## Task prompt:
Repeat the lines below exactly as written, please, from the line with "Model this scene in Blender with a Python script. Use" to the line with "S.cycles.diffuse_bounces = 4", both lines included, and no others.

## Supplied entries:

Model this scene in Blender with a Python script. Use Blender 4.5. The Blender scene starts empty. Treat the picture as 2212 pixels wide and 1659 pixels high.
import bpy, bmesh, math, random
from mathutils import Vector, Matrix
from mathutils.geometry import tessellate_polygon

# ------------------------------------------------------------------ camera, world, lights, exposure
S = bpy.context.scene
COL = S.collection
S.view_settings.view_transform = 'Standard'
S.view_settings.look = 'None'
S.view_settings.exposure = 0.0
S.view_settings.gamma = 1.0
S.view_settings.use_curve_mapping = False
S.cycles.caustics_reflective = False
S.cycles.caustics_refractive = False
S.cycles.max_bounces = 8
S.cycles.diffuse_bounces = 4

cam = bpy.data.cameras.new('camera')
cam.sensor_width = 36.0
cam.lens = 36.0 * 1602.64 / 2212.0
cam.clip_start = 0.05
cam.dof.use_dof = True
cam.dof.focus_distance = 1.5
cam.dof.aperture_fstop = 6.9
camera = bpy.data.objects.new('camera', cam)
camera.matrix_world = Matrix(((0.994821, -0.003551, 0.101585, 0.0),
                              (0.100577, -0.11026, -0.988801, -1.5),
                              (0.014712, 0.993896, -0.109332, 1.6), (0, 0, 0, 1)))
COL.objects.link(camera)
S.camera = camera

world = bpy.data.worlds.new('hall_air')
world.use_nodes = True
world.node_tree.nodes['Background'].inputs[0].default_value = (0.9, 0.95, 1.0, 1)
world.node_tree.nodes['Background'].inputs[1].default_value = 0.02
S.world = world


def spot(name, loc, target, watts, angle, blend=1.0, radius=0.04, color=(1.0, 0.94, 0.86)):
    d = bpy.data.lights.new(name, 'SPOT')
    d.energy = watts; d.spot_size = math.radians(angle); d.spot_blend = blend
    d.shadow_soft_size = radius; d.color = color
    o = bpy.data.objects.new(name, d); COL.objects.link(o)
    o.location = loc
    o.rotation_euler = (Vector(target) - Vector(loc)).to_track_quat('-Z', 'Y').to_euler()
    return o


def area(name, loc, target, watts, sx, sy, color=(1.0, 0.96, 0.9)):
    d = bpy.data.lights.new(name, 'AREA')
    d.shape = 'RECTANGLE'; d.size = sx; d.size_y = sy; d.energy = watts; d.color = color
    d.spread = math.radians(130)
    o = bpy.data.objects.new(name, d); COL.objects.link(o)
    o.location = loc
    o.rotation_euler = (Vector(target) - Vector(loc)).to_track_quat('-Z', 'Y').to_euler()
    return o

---

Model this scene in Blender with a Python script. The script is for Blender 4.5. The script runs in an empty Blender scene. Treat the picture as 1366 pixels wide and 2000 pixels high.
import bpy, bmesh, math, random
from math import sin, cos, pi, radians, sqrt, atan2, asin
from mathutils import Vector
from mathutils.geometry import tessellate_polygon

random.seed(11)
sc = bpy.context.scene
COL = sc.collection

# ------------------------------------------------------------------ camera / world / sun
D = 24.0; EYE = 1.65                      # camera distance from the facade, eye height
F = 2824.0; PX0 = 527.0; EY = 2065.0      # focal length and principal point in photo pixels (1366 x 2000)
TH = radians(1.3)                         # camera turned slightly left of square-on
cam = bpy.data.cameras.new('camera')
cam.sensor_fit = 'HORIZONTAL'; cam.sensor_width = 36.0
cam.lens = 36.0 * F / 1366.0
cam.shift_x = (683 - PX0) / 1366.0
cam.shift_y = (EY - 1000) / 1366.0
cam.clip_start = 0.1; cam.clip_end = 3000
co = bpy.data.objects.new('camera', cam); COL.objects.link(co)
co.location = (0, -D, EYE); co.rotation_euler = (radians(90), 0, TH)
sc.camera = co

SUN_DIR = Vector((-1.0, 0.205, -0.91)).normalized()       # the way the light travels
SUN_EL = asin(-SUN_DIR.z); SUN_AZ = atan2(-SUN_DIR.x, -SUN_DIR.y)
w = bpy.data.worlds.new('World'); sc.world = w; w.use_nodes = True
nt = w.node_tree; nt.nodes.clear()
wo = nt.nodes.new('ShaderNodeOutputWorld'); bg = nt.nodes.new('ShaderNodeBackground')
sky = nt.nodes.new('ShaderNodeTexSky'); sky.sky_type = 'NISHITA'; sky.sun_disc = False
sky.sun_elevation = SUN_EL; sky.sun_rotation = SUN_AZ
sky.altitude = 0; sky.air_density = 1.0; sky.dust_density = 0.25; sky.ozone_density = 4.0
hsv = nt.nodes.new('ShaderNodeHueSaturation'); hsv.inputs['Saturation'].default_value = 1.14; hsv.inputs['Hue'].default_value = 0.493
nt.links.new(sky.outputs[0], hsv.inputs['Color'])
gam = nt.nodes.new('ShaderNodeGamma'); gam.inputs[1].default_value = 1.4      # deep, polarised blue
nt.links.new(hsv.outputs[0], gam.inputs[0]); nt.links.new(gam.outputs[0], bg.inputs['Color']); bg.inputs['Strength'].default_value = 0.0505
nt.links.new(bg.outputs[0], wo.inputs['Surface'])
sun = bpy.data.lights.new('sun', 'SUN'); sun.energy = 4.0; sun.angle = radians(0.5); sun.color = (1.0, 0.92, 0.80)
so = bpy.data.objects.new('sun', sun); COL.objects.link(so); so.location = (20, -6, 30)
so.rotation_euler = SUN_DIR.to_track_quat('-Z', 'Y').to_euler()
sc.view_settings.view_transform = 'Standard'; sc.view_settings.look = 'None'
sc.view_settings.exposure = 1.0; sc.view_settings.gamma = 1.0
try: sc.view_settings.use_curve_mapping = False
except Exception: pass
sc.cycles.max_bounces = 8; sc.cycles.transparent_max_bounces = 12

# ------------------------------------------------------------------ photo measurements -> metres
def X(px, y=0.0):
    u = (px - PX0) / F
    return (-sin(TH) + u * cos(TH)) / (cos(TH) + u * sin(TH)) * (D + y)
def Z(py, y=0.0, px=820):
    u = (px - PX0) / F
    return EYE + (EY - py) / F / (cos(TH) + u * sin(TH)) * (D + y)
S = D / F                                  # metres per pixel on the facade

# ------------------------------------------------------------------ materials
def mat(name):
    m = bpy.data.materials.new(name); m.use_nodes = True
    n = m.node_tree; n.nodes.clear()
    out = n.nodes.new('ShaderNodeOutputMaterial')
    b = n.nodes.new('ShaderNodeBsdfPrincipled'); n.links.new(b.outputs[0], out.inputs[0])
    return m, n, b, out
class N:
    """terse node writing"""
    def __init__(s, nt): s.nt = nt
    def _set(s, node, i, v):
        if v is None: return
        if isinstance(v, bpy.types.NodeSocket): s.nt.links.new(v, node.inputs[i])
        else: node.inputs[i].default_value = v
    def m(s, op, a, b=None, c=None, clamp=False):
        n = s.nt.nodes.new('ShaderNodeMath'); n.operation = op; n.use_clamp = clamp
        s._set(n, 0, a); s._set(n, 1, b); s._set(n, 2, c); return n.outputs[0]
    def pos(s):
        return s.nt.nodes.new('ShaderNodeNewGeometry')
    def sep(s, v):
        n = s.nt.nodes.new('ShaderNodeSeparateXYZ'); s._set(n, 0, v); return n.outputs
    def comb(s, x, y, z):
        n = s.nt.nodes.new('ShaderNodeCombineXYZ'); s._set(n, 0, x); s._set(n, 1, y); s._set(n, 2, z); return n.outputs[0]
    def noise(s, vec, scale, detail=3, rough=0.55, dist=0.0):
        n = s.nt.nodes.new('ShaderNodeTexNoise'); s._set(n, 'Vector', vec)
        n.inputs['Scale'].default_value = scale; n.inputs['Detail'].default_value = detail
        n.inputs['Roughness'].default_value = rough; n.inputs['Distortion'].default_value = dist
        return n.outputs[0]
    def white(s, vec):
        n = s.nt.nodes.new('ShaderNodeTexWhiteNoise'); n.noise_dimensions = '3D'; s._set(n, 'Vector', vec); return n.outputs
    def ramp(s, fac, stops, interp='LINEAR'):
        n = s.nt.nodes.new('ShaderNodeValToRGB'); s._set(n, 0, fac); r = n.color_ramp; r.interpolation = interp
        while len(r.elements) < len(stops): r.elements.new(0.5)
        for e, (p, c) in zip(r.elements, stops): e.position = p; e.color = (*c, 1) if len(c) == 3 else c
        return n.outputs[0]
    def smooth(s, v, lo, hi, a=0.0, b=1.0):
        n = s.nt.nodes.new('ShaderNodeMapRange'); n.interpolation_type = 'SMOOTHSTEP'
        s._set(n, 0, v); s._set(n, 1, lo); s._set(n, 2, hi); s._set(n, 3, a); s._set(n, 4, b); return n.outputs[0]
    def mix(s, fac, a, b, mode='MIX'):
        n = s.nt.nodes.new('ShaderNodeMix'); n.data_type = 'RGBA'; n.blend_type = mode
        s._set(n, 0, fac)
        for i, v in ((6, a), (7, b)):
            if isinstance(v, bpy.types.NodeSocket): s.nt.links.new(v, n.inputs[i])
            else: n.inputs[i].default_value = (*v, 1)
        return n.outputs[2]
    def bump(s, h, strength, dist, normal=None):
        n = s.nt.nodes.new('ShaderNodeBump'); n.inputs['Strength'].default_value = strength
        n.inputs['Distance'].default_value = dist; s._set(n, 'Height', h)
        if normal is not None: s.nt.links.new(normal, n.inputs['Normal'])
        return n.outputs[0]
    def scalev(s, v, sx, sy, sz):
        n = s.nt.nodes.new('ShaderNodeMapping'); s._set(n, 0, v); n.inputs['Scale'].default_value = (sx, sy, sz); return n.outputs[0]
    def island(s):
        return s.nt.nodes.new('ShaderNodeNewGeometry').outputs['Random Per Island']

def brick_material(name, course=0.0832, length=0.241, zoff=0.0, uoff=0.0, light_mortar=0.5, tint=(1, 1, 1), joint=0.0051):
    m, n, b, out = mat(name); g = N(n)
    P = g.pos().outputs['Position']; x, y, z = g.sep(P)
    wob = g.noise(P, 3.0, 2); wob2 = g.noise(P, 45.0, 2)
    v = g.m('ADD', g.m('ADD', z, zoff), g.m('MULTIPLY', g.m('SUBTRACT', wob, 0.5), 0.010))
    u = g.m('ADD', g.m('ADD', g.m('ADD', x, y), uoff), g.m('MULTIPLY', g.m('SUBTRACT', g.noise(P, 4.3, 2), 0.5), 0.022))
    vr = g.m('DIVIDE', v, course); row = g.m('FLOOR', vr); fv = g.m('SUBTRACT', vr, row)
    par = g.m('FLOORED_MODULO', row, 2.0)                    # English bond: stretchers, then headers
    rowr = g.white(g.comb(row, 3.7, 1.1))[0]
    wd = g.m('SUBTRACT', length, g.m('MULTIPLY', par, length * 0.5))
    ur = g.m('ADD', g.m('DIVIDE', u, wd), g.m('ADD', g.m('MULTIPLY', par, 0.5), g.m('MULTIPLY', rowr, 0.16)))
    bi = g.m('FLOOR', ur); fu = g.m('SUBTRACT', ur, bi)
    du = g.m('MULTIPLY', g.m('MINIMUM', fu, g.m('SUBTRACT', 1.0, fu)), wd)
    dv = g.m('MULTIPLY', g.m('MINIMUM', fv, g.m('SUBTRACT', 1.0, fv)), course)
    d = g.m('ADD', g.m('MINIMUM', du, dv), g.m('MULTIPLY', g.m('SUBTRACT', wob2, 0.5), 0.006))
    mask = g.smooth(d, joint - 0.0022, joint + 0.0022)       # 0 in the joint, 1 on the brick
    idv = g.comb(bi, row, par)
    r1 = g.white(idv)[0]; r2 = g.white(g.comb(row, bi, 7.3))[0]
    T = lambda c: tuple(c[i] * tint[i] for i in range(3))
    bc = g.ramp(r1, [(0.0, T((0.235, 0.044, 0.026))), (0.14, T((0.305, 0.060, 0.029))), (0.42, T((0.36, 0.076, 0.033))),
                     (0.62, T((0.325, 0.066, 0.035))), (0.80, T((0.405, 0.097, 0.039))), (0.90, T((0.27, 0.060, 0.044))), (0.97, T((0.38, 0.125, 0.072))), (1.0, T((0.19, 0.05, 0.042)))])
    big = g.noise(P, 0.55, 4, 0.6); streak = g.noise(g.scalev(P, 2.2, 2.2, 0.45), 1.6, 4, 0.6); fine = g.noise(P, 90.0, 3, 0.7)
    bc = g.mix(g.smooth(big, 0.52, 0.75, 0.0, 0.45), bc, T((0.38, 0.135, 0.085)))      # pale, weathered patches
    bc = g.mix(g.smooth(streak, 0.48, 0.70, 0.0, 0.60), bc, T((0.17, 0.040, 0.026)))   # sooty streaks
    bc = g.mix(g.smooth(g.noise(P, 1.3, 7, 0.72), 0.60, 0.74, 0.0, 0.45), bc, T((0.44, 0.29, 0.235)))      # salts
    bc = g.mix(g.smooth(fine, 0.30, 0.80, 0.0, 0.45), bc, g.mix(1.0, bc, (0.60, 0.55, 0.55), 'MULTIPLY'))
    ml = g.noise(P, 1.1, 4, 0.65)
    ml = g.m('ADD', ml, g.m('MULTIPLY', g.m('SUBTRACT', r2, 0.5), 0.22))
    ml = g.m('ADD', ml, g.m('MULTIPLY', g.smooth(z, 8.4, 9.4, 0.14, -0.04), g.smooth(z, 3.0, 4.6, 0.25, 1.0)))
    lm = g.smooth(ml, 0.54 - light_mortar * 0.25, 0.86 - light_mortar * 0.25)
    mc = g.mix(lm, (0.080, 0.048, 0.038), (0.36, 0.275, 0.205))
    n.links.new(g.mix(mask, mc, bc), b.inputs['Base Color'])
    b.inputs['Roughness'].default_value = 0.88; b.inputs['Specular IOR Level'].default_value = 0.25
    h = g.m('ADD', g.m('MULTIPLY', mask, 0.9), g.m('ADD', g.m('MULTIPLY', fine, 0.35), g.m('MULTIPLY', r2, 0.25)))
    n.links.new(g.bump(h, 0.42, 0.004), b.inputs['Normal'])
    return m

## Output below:
Model this scene in Blender with a Python script. Use Blender 4.5. The Blender scene starts empty. Treat the picture as 2212 pixels wide and 1659 pixels high.
import bpy, bmesh, math, random
from mathutils import Vector, Matrix
from mathutils.geometry import tessellate_polygon

# ------------------------------------------------------------------ camera, world, lights, exposure
S = bpy.context.scene
COL = S.collection
S.view_settings.view_transform = 'Standard'
S.view_settings.look = 'None'
S.view_settings.exposure = 0.0
S.view_settings.gamma = 1.0
S.view_settings.use_curve_mapping = False
S.cycles.caustics_reflective = False
S.cycles.caustics_refractive = False
S.cycles.max_bounces = 8
S.cycles.diffuse_bounces = 4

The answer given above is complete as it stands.